Say Hello to Tap and Swipe
You can use several methods for getting around and getting things done in iPhone by using its multi-touch screen, including
Tap once. To open an application on the Home screen, choose a field (such as a search box), choose an item in a list, use an arrow to move back or forward one screen, or follow an online link, tap the item once with your finger.
Tap twice. Use this method to enlarge or reduce the display of a web page (see Chapter 12 for more on using the Safari web browser) or to zoom in or out in the Maps app.
Pinch. As an alternative to the tap-twice method, you can pinch your fingers together or move them apart on the screen (see Figure 2-3) when you’re looking at photos, maps, web pages, or email messages to quickly reduce or enlarge them, respectively. This method allows you to grow or contract the screen to a variety of sizes rather than a fixed size, as with the double-tap method. Use a three-finger tap to zoom your screen even larger or use multitasking gestures to swipe with four or five fingers. This method is handy if you have vision challenges. Go to Chapter 10 to discover how to turn on this feature using Accessibility settings.
Drag to scroll (known as swiping). When you touch your finger to the screen and drag to the right or left, the screen moves (see Figure 2-4). Swiping to the left on the Home screen, for example, moves you to the next Home screen. Swiping up while reading an online newspaper moves you down the page; swiping down moves you back up the page.
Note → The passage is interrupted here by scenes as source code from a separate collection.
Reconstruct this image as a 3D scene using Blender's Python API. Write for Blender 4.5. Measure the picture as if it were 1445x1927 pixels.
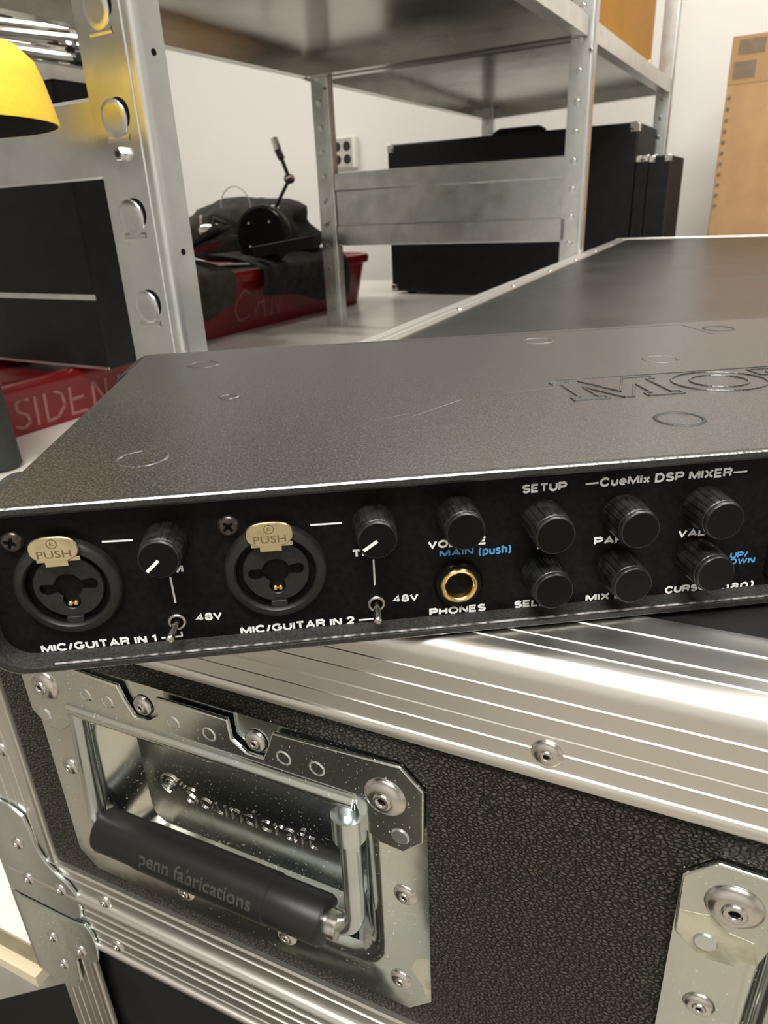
import bpy, math, random
from mathutils import Matrix, Vector, noise

random.seed(7)
SC = bpy.context.scene
COL = SC.collection
for o in list(bpy.data.objects):
    bpy.data.objects.remove(o)
PI = math.pi
EYE = 1.25                                     # height of the camera above the floor

# ------------------------------------------------------------------ camera
cd = bpy.data.cameras.new('camera'); cam = bpy.data.objects.new('camera', cd); COL.objects.link(cam)
cr = Vector((0.9989457, -0.0183425, -0.0420833)); cdn = Vector((-0.045907, -0.3991374, -0.9157412))
cf = Vector((0, 0.9167077, -0.3995586))
m = Matrix((cr, -cdn, -cf)).transposed().to_4x4(); m.translation = (0, 0, EYE)
cam.matrix_world = m
cd.sensor_fit = 'VERTICAL'; cd.sensor_height = 36.0; cd.sensor_width = 27.0
cd.lens = 1307.7 * 36.0 / 1927.0
cd.clip_start = 0.01; cd.clip_end = 50
cd.dof.use_dof = True; cd.dof.focus_distance = 0.19; cd.dof.aperture_fstop = 36
SC.camera = cam

# ------------------------------------------------------------------ frames
def frame(yaw_deg, origin):
    return Matrix.Translation(origin) @ Matrix.Rotation(math.radians(yaw_deg), 4, 'Z')
YC, YS = -25.6504, -30.2003
_ey = Vector((math.sin(-math.radians(YC)), math.cos(math.radians(YC)), 0))
F_CASE = frame(YC, _ey * 0.1322 + Vector((0, 0, EYE - 0.09665)))
F_SH = frame(YS, (0, 0, EYE))
F_DEV = Matrix(((0.995804, -0.091491, 0.001929, 0), (0.091493, 0.995805, -0.000871, 0.142062),
                (-0.001841, 0.001043, 0.999998, EYE - 0.05405), (0, 0, 0, 1)))
F_W = Matrix.Identity(4)

# ------------------------------------------------------------------ world, exposure
W = bpy.data.worlds.new('world'); SC.world = W; W.use_nodes = True
W.node_tree.nodes['Background'].inputs[0].default_value = (0.9, 0.95, 1, 1)
W.node_tree.nodes['Background'].inputs[1].default_value = 0.02
SC.view_settings.view_transform = 'Standard'; SC.view_settings.look = 'None'
SC.view_settings.gamma = 1; SC.view_settings.use_curve_mapping = False
SC.view_settings.exposure = 0.0
LAMPS = [  # x, y (shelf frame, mm), length, width, power
    (300, 500, 1200, 300, 20), (-500, 2000, 1200, 300, 12), (900, 1700, 1200, 300, 10),
    (350, -650, 1200, 300, 52), (-2500, 1600, 1200, 300, 16)]
CEIL = 1500

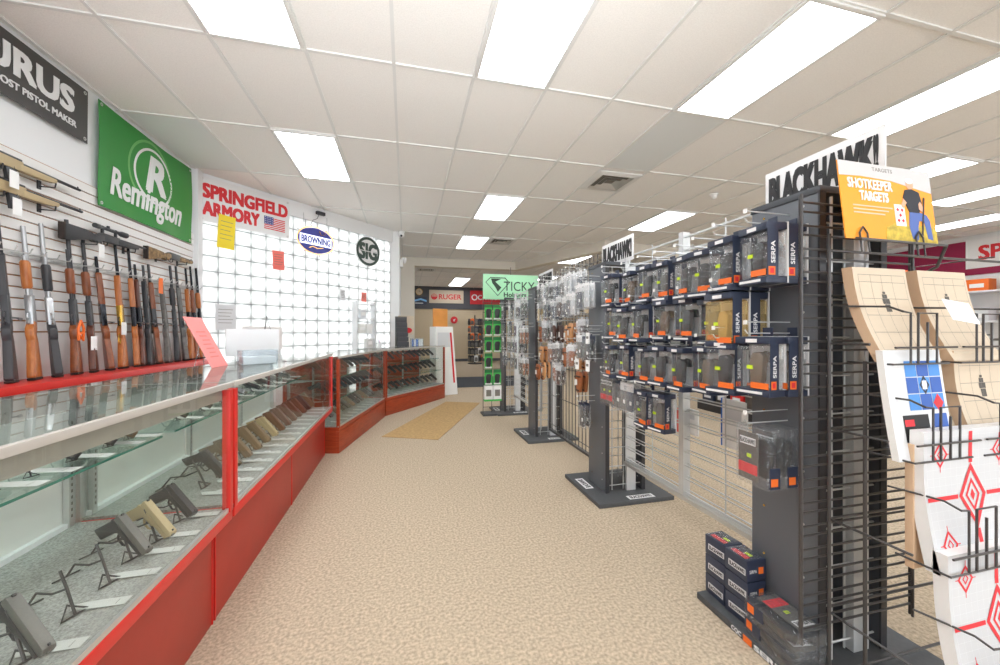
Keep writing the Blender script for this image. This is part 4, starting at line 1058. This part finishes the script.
# third grid rack
for r_, zt in enumerate((1.70, 1.45, 1.22, 1.0)):
    for ci in range(7):
        k = random.choice((6, 5, 4, 1, 7, 3))
        hangpack(BAG[k], f'bagged {BAGC[k][3]} item, {ROWN[r_]} of rack before mint sign, {ORD[ci]} from third tower', gw3, 1.47 + random.uniform(-.03, .05), 4.76 + ci * .165, zt, .04, 1, .21, 1.695, 'bags on the rack before the mint sign')
# mint sign and green packages
t = thing('header_sign', 'mint green sign with a diamond mark facing the entrance', 'sign', M=frame((1.18, 5.90, 1.83), (1, 0, 0), UZ))
MB().box(0, .92, 0, .40, 0, .012, 'mint').build('board', t, bev=.002)
MB().tube([(.045, .27, .014), (.12, .345, .014), (.36, .345, .014), (.43, .27, .014), (.24, .06, .014)], .007, 'mint_ink', 4, True).build('diamond_mark', t)
MB().prism([(.13, .33), (.30, .33), (.20, .28), (.30, .19), (.24, .12), (.21, .18), (.15, .26)], .012, .015, 'mint_ink', lambda a, b, q: (a, b, q)).build('printed_swirl', t)
text('TICKY', 'mint_ink', .34, .86, .14, .29, t, z=.012)
text('Holsters', 'mint_ink', .34, .72, .04, .115, t, z=.012, bold=.02)
MB().cyl((.46, -.0, -.006), (.46, .52, -.006), .006, 'wire_black', seg=8).build('stem', t)
MB().box(.3, .62, -.005, .01, -.05, -.01, 'panel_dark').build('bracket', t)
gp = thing('wire_side_rack', 'black side rack of green packages under the mint sign', 'grid rack', (1.32, 5.88, 0))
g = MB()
for x in (-.14, 0, .14): g.cyl((x, 0, .034), (x, 0, 1.80), .005, 'wire_black', seg=6)
for k in range(12): g.cyl((-.14, 0, .12 + k * .15), (.14, 0, .12 + k * .15), .004, 'wire_black', seg=6)
g.build('wire_grid', gp); MB().box(-.16, .055, -.12, .12, 0, .03, 'base_black').build('base', gp)
HOOKS2 = None
for r_ in range(6):
    for ci in range(2):
        if r_ == 3 and ci == 1: continue
        z = 1.50 - r_ * .255
        if r_ < 5:
            GRN.place(f'green carded holster on the side rack under the mint sign, {("top", "second", "third", "fourth", "fifth")[r_]} row, {("outer", "inner")[ci]}', (1.25 + ci * .14, 5.80, z), R(random.uniform(-6, 6)), group='green carded holsters')
        else:
            t = thing('carton', f'white carton with green trim low on the side rack, {("outer", "inner")[ci]} of two', 'box', (1.25 + ci * .14, 5.81, z), 0, 'white cartons under the mint sign')
            MB().box(-.065, .065, -.03, .05, 0, .24, 'paper').build('carton_body', t, bev=.003); MB().box(-.067, .067, -.032, .052, 0, .03, 'green').build('green_band', t)
            MB().box(-.04, .04, -.031, -.03, .08, .18, 'ink_soft').build('printed_label', t)
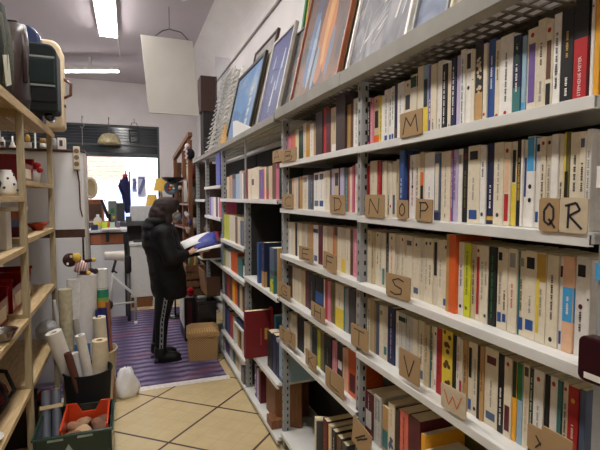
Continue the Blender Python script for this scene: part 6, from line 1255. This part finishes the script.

Flick. To scroll more quickly on a page, quickly flick your finger on the screen in the direction you want to move.
Tap the status bar. To move quickly to the top of a list, a web page, or an email message, tap the status bar at the top of the iPhone screen. (For some sites, you have to tap twice to get this to work.)
Press and hold down. If you’re using Notes or Mail or any other application that lets you select text, or if you’re on a web page, pressing and holding down on text selects a word and displays editing tools that you can use to select, cut, or copy and paste the text.
When you rock your phone backward or forward, the background moves as well (a feature called parallax). You can disable this feature if it makes you seasick. From the Home screen, tap Settings ⇒ Accessibility ⇒ Motion and then turn on the Reduce Motion setting by tapping the toggle switch (it turns green when the option is enabled).